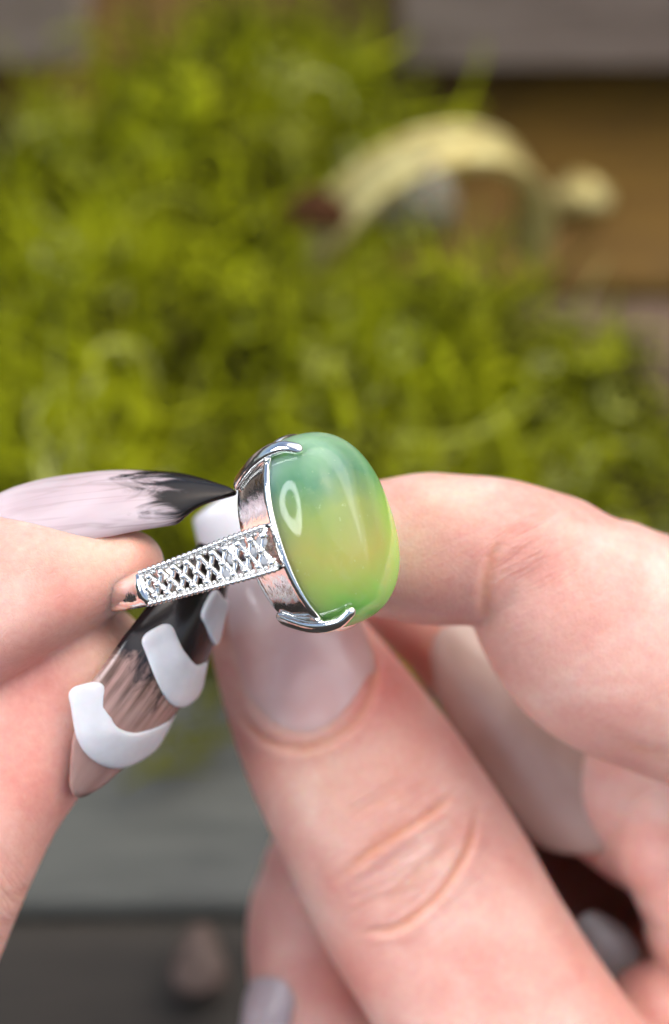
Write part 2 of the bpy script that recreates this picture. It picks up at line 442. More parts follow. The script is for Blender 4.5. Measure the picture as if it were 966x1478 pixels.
tag(moss, 'tangled bed of yellow green moss strands spread over the boards', 'moss', None, 'stuff')
# the packed brown-green mat the strands grow from
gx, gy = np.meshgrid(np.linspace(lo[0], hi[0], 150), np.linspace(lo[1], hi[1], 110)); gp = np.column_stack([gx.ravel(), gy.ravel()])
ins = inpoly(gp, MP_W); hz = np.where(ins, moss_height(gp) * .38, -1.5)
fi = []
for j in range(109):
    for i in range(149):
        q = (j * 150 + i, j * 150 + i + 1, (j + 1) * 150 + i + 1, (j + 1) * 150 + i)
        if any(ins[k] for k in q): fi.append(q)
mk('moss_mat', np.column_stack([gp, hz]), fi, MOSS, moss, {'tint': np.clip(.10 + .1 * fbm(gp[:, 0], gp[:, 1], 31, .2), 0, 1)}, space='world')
# one loose sprig that hangs over the grey board
sp_c = []
for k in range(15):
    p0 = ground(185 + 9 * k + rng.normal(0, 8), 1135 - 8.6 * k + rng.normal(0, 8), 6)
    az = rng.uniform(-.4, 2.0); q = [p0]
    for s_ in range(6):
        az += rng.normal(0, .35); q.append(q[-1] + np.array([math.cos(az), math.sin(az), rng.normal(0, .25)]) * 1.5)
    sp_c.append(sweep(np.array(q), np.linspace(.55, .2, 7), np.linspace(.55, .2, 7), 5, (.1, .2, 1)))
v, f = joinv(sp_c)
tag(mk('moss_sprig', v, f, MOSS, None, {'tint': np.full(len(v), .28)}, space='world'), 'small loose green moss sprig on the grey board below the squiggle nail', 'moss')

# ---------------------------------------------------------------- pale gold arched band half sunk in the moss
def gold_mat():
    m, nt, b = mat('pale_gold'); v = objco(nt)
    b.inputs['Metallic'].default_value = .6
    nt.links.new(ramp(nt, [(.3, (.42, .31, .09)), (.7, (.72, .66, .30))], noise(nt, v, .35, 4)), b.inputs['Base Color'])
    b.inputs['Roughness'].default_value = .5
    nt.links.new(bump(nt, noise(nt, v, .5, 3), .5, .0012), b.inputs['Normal'])
    return m
GOLD = gold_mat()
bc = ground(612, 362, 15); BR = 19.5
ax_u = np.array([1, .38, 0.0]); ax_u /= np.linalg.norm(ax_u); lean = math.radians(84)
ax_v = np.array([.08, math.cos(lean), math.sin(lean)]); ax_v /= np.linalg.norm(ax_v); ax_n = np.cross(ax_u, ax_v)
band_rt = tag(empty('gold_band', world_mm=bc), 'pale gold arched band standing half sunk in the moss', 'band')
th = np.linspace(math.radians(-18), math.radians(198), 60)
V = []; prof = [(-5.0, .0), (-4.4, 1.0), (-2.4, 1.4), (0, 1.5), (2.4, 1.4), (4.4, 1.0), (5.0, 0), (4.4, -.8), (0, -1.0), (-4.4, -.8)]
for t in th:
    rd = math.cos(t) * ax_u + math.sin(t) * ax_v
    for wv_, h_ in prof: V.append(bc + rd * (BR + h_ + .25 * math.sin(t * 40) * (h_ > 1)) + ax_n * wv_)
mk('hoop', np.array(V), grid_faces(len(th), len(prof)), GOLD, band_rt, space='world')
for sgn in (-1, 1):
    pth = np.array([bc + (math.cos(t) * ax_u + math.sin(t) * ax_v) * (BR + 1.2) + ax_n * sgn * 4.7 for t in th])
    v, f = sweep(pth, .7, .7, 8, ax_n); mk('rim', v, f, GOLD, band_rt, space='world')
def nugget(name, c, r, matl, label, cat, seed, squash=(1, 1, 1), group=None):
    rr = np.random.default_rng(seed); n1, n2 = 9, 14; V = []
    for i in range(n1):
        la = math.pi * (i + .04) / (n1 - .92) - math.pi / 2 if i < n1 - 1 else math.pi / 2 - .02
        for j in range(n2):
            lo_ = 2 * math.pi * j / n2
            d_ = np.array([math.cos(la) * math.cos(lo_), math.cos(la) * math.sin(lo_), math.sin(la)])
            k = 1 + .16 * math.sin(3 * d_[0] + seed) * math.cos(2.6 * d_[1] - seed) + rr.normal(0, .035)
            V.append(c + d_ * r * k * np.array(squash))
    return tag(mk(name, np.array(V), grid_faces(n1, n2), matl, None, smooth=False, space='world'), label, cat, group)
m, nt, b = mat('milky_quartz'); v_ = objco(nt)
nt.links.new(ramp(nt, [(.3, (.24, .20, .12)), (.7, (.40, .36, .25))], noise(nt, v_, .2, 3)), b.inputs['Base Color']); b.inputs['Roughness'].default_value = .25
b.inputs['Transmission Weight'].default_value = .35; b.inputs['Subsurface Weight'].default_value = .4; b.inputs['Subsurface Scale'].default_value = .003
QUARTZ = m
nugget('quartz_chip', ground(555, 285, 28), 5.6, QUARTZ, 'milky quartz chip under the left side of the gold arch', 'crystal', 3, (1, .8, .8))
nugget('quartz_chip', ground(620, 290, 29), 6.2, QUARTZ, 'taller milky quartz chip in the middle under the gold arch', 'crystal', 5, (.7, .8, 1.2))
m, nt, b = mat('rust_bark'); b.inputs['Roughness'].default_value = .9; b.inputs['Specular IOR Level'].default_value = .1; nt.links.new(ramp(nt, [(.3, (.030, .012, .004)), (.7, (.075, .030, .012))], noise(nt, objco(nt), .3, 3)), b.inputs['Base Color'])
nugget('bark_bit', ground(455, 305, 30), 4.2, m, 'dark red brown bark bit in the moss left of the gold arch', 'bark', 8, (1.2, .9, .7))
nugget('gold_nugget', ground(838, 285, 3), 4.6, GOLD, 'small pale gold lump on the board right of the gold arch', 'nugget', 11, (1.15, .8, .85))
m, nt, b = mat('pink_pebble'); nt.links.new(ramp(nt, [(.3, (.075, .048, .037)), (.7, (.11, .072, .058))], noise(nt, objco(nt), .3, 3)), b.inputs['Base Color']); b.inputs['Roughness'].default_value = .6
nugget('pebble', ground(287, 1392, 3), 4.8, m, 'dull pink pebble on the dark board below both hands', 'pebble', 14, (.8, 1.15, .7))

# ---------------------------------------------------------------- the ring
TH, PH = math.radians(58), math.radians(18)
Rn = np.array([math.sin(TH) * math.cos(PH), math.sin(TH) * math.sin(PH), math.cos(TH)])      # out of the stone
Rl = np.array([-math.sin(PH), math.cos(PH), 0.0])                                            # long axis of the oval
Rw = np.cross(Rl, Rn) * -1.0
if Rw[2] < 0: Rw = -Rw                                                                       # short axis, near side
G = P(455, 769, 0.0)                                                                         # centre of the girdle
RAD = 9.4; CR = G - 11.7 * Rn
ring = tag(empty('ring', shot=CR - RAD * Rn), 'silver ring with large oval translucent green stone and openwork shoulder held by both hands', 'ring')
def rg(w, l, n):
    w, l, n = np.broadcast_arrays(np.asarray(w, float), np.asarray(l, float), np.asarray(n, float))
    return G + w[..., None] * Rw + l[..., None] * Rl + n[..., None] * Rn
A_, B_, H_ = 6.1, 8.4, 6.25
def sup(a, e=2.25):
    c, s = np.cos(a), np.sin(a)
    return np.sign(c) * np.abs(c) ** (2 / e), np.sign(s) * np.abs(s) ** (2 / e)
na, nh = 96, 44
ang = np.linspace(0, 2 * math.pi, na, endpoint=False); cu, su = sup(ang)
V, LC = [], []
prof_t = np.concatenate([np.linspace(-1, 0, 8)[:-1], np.linspace(0, 1, nh)])
for t in prof_t:
    if t < 0: rad_, hgt = 1 + .16 * t - .25 * t * t * t * t, 1.2 * t
    else:
        a = t * math.pi / 2 * .995
        rad_, hgt = max(math.cos(a), 0) ** (2 / 2.9) + .035 * math.sin(2 * a), H_ * math.sin(a) ** (2 / 2.3)
    V.append(rg(A_ * rad_ * cu, B_ * rad_ * su, hgt)); LC.append(np.column_stack([rad_ * cu, rad_ * su, np.full(na, hgt / H_)]))
sv = np.concatenate(V); stone_faces = grid_faces(len(prof_t), na)
mk('stone', sv, stone_faces, STONE, ring, {'lc': np.concatenate(LC)})
# basket: solid oval wall below the girdle with a bright lip and a foot
bw = [(.75, .0, 0.985), (.72, .55, 1.02), (.6, .75, 1.032), (.4, .75, 1.034), (.2, .5, 1.03), (.05, .35, 1.018), (-1.6, .1, .95), (-3.2, -.1, .84), (-3.6, -.1, .83), (-3.75, -.3, .81), (-3.7, -.6, .78), (-3.2, -.9, .76), (-.6, -.5, .90), (.3, -.1, .95)]
V = [];
for hgt, _, sc_ in bw:
    hh = hgt - .15 * 0
    V.append(rg(A_ * sc_ * cu, B_ * sc_ * su, hh - .2))
bv = np.concatenate(V); bf = grid_faces(len(bw), na, True, False)
bf += [((len(bw) - 1) * na + j, (len(bw) - 1) * na + (j + 1) % na, (j + 1) % na, j) for j in range(na)]
basket = mk('basket', bv, bf, SILVER, ring)
# prongs
for sw in (1, -1):
    for sl in (1, -1):
        be = math.radians(56 if sw > 0 else 34)
        c0, s0 = sup(np.array([be])); c0, s0 = float(c0[0]) * sw, float(s0[0]) * sl
        outl = [(-3.7, .86), (-2.4, .95), (-1.0, 1.03), (.4, 1.075), (1.5, 1.082), (2.2, 1.068), (2.8, 1.03), (3.15, 1.0)]
        pth = np.array([rg(A_ * k * c0, B_ * k * s0, hgt * (.55 if sw < 0 and hgt > 0 else 1)) for hgt, k in outl])
        pth = catmull(pth, 26); out_dir = nrm(c0 * Rw / A_ + s0 * Rl / B_)
        pth2, sc_ = round_ends(pth, .55, 5)
        wid = np.interp(np.linspace(0, 1, len(pth2)), [0, .35, .7, 1], [.95, .70, .50, .46])
        v, f = sweep(pth2, wid * sc_, .46 * sc_, 14, out_dir, 2.6)
        mk('prong', v, f, SILVER, ring)
# shank: plain polished hoop that the two openwork shoulders run into
def hoop(a, r=RAD, l=0.0):
    a, r, l = np.broadcast_arrays(np.asarray(a, float), np.asarray(r, float), np.asarray(l, float))
    return CR + (np.cos(a) * r)[..., None] * Rn + (np.sin(a) * r)[..., None] * Rw + l[..., None] * Rl
A1 = math.radians(90)                              # the plain shank takes over here
def halfw(a):
    return np.interp(np.abs(a), [A1, math.radians(120), math.pi], [1.62, 1.2, .95])
aa = np.linspace(A1 - .03, 2 * math.pi - A1 + .03, 70)
prof = [(-1, -.3), (-.97, .15), (-.8, .55), (-.4, .74), (0, .8), (.4, .74), (.8, .55), (.97, .15), (1, -.3), (.9, -.55), (0, -.6), (-.9, -.55)]
V = []
for a in aa:
    k = min(a, 2 * math.pi - a); hw = halfw(k)
    swell = 1 + .35 * max(0, 1 - abs(k - A1) / .10)
    for pl, pr in prof: V.append(hoop(a, RAD + pr * (.85 if pr < 0 else swell), pl * hw))
mk('shank', np.array(V), grid_faces(len(aa), len(prof)), SILVER, ring)
def ico(c, r):
    t = (1 + 5 ** .5) / 2
    V = [np.asarray(c) + nrm(np.array(p)) * r for p in ((-1, t, 0), (1, t, 0), (-1, -t, 0), (1, -t, 0), (0, -1, t), (0, 1, t), (0, -1, -t), (0, 1, -t), (t, 0, -1), (t, 0, 1), (-t, 0, -1), (-t, 0, 1))]
    F = [(0, 11, 5), (0, 5, 1), (0, 1, 7), (0, 7, 10), (0, 10, 11), (1, 5, 9), (5, 11, 4), (11, 10, 2), (10, 7, 6), (7, 1, 8), (3, 9, 4), (3, 4, 2), (3, 2, 6), (3, 6, 8), (3, 8, 9), (4, 9, 5), (2, 4, 11), (6, 2, 10), (8, 6, 7), (9, 8, 1)]
    return np.array(V), F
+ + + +
### [Stated exercise]
In the listing above, find the line with "gp = np.column_stack([gx.ravel(), gy.ravel()])" and the line with "if any(ins[k] for", then print exactly those lines and every line between them.

### [Response for this exercise]
gx, gy = np.meshgrid(np.linspace(lo[0], hi[0], 150), np.linspace(lo[1], hi[1], 110)); gp = np.column_stack([gx.ravel(), gy.ravel()])
ins = inpoly(gp, MP_W); hz = np.where(ins, moss_height(gp) * .38, -1.5)
fi = []
for j in range(109):
    for i in range(149):
        q = (j * 150 + i, j * 150 + i + 1, (j + 1) * 150 + i + 1, (j + 1) * 150 + i)
        if any(ins[k] for k in q): fi.append(q)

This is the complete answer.